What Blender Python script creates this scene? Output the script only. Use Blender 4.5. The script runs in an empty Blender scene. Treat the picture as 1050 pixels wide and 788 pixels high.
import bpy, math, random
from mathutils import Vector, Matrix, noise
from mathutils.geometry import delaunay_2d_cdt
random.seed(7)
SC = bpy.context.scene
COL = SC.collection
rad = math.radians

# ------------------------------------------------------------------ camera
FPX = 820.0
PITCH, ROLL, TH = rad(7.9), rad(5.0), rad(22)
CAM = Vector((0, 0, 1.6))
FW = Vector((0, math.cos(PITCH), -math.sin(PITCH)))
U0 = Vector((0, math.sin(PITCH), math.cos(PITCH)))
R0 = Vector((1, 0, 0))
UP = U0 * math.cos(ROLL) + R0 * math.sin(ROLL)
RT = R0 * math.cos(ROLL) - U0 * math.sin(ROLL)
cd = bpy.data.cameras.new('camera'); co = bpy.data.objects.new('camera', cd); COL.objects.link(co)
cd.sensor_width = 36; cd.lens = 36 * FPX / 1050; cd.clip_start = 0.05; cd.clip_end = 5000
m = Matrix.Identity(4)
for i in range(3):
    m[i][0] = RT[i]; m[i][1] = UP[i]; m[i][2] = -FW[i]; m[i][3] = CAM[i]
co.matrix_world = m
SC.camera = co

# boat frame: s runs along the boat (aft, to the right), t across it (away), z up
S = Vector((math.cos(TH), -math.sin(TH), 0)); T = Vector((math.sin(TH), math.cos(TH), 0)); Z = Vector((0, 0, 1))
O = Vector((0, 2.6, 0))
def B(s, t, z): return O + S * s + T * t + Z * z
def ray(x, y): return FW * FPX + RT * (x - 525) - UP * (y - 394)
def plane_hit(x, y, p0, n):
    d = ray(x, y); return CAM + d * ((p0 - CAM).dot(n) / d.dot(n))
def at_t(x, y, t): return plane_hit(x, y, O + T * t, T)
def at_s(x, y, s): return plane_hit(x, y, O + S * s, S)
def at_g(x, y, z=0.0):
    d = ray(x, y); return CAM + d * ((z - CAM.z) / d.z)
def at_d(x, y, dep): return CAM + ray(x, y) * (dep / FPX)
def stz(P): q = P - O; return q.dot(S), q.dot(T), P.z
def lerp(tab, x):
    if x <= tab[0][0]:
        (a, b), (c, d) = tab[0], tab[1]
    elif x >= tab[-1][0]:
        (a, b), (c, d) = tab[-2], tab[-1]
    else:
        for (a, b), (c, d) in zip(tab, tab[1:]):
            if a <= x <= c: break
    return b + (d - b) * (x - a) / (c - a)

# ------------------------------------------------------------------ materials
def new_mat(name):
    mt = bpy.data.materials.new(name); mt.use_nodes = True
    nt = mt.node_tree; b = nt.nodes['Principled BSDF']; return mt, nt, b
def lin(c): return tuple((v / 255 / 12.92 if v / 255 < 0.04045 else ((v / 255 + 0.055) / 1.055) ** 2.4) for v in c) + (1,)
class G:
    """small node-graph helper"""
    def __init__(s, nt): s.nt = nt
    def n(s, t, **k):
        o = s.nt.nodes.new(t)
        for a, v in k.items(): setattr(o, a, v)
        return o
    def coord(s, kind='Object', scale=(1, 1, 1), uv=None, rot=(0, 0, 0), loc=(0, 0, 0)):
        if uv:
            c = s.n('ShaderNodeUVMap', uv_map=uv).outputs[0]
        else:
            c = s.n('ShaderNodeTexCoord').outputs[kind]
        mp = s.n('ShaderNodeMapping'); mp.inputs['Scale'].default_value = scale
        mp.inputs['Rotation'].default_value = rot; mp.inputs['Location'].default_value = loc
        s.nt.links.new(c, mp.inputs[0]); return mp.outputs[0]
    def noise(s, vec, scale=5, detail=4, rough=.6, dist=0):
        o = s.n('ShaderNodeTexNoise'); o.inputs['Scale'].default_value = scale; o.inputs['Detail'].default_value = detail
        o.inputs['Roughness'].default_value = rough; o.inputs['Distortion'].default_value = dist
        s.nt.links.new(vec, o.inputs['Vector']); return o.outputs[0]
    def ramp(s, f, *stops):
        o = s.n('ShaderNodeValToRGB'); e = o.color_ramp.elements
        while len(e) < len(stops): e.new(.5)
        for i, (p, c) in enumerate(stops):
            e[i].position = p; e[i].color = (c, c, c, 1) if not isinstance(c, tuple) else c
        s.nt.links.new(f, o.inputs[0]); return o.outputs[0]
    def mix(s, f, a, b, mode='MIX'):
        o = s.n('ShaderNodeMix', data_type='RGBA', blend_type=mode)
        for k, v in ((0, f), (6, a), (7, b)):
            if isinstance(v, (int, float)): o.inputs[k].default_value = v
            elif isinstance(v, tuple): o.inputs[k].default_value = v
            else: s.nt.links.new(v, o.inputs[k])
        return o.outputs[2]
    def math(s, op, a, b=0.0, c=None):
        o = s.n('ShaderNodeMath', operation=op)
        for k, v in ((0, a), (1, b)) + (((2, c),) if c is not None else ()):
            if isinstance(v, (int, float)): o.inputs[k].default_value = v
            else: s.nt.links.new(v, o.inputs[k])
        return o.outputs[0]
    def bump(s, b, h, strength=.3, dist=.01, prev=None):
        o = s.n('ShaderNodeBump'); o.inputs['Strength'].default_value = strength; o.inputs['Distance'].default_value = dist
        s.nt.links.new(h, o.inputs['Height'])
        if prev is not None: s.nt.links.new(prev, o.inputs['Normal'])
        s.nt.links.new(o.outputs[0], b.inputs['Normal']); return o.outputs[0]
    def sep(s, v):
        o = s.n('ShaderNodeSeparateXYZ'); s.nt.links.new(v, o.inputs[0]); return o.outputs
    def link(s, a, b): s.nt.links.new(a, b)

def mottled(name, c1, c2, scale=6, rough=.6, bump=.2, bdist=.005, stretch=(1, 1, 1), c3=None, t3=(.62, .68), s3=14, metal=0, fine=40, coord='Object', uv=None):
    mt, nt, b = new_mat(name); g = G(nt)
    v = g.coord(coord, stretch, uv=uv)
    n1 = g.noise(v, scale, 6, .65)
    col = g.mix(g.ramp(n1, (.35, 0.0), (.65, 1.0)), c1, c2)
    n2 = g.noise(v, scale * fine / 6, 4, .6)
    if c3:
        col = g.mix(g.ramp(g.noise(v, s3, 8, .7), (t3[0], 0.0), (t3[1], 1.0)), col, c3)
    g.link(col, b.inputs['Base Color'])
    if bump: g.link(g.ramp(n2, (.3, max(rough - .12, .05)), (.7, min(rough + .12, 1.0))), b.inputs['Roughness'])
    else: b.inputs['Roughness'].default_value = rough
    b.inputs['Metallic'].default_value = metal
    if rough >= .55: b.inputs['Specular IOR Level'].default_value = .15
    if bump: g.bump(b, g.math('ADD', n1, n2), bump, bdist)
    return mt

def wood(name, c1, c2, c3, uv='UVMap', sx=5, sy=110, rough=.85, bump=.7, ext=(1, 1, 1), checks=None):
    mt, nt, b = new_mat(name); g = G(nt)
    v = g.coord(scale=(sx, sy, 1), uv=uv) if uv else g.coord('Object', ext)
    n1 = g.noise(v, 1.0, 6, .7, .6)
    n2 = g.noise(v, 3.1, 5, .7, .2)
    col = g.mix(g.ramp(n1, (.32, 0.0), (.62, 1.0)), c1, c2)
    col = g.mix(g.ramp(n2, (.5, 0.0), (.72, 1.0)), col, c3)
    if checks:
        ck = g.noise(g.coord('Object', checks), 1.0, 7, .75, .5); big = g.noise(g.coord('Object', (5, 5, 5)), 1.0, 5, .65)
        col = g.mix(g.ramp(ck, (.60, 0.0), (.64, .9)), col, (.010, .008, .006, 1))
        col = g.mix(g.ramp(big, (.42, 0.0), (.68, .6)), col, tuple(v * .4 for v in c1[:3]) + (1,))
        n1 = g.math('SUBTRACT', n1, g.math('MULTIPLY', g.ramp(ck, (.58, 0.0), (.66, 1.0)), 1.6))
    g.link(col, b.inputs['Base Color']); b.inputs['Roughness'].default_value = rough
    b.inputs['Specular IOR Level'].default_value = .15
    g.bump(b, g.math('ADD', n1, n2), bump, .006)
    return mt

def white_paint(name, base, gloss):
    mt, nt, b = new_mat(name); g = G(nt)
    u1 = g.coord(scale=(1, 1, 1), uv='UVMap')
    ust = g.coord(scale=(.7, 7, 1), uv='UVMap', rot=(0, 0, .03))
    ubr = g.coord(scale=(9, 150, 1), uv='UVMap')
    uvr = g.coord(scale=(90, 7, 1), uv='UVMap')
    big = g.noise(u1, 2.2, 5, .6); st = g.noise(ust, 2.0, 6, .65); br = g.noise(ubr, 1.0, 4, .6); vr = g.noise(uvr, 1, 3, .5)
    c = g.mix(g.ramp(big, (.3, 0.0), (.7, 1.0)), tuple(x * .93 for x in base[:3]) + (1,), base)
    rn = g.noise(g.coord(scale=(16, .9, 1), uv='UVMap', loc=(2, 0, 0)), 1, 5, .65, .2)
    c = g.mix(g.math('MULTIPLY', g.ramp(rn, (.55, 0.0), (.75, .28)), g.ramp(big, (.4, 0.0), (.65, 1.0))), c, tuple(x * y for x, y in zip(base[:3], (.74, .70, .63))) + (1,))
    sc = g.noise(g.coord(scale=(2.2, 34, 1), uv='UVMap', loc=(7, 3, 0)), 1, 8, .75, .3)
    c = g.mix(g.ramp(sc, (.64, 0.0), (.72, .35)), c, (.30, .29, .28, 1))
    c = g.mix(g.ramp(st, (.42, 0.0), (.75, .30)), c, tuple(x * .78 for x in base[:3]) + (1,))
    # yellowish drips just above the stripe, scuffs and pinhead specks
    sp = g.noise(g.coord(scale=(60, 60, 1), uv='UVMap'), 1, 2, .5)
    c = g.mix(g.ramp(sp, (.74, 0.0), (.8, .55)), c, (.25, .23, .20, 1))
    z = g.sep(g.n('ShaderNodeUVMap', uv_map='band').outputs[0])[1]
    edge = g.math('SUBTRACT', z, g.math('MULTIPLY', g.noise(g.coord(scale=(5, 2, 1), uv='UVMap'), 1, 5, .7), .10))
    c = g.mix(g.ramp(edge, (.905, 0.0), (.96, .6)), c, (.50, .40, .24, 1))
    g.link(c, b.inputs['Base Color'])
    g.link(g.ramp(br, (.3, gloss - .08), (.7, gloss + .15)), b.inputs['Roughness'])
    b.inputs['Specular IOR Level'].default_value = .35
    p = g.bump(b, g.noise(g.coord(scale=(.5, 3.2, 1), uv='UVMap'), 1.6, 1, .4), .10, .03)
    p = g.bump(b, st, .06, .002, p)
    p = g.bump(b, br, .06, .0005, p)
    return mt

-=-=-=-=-

**TASK INSTRUCTIONS:**
Print from the first line through the line that contains "SC.camera = co", please, including both, and leave out every line outside that stretch.

**IN RESPONSE:**
What Blender Python script creates this scene? Output the script only. Use Blender 4.5. The script runs in an empty Blender scene. Treat the picture as 1050 pixels wide and 788 pixels high.
import bpy, math, random
from mathutils import Vector, Matrix, noise
from mathutils.geometry import delaunay_2d_cdt
random.seed(7)
SC = bpy.context.scene
COL = SC.collection
rad = math.radians

# ------------------------------------------------------------------ camera
FPX = 820.0
PITCH, ROLL, TH = rad(7.9), rad(5.0), rad(22)
CAM = Vector((0, 0, 1.6))
FW = Vector((0, math.cos(PITCH), -math.sin(PITCH)))
U0 = Vector((0, math.sin(PITCH), math.cos(PITCH)))
R0 = Vector((1, 0, 0))
UP = U0 * math.cos(ROLL) + R0 * math.sin(ROLL)
RT = R0 * math.cos(ROLL) - U0 * math.sin(ROLL)
cd = bpy.data.cameras.new('camera'); co = bpy.data.objects.new('camera', cd); COL.objects.link(co)
cd.sensor_width = 36; cd.lens = 36 * FPX / 1050; cd.clip_start = 0.05; cd.clip_end = 5000
m = Matrix.Identity(4)
for i in range(3):
    m[i][0] = RT[i]; m[i][1] = UP[i]; m[i][2] = -FW[i]; m[i][3] = CAM[i]
co.matrix_world = m
SC.camera = co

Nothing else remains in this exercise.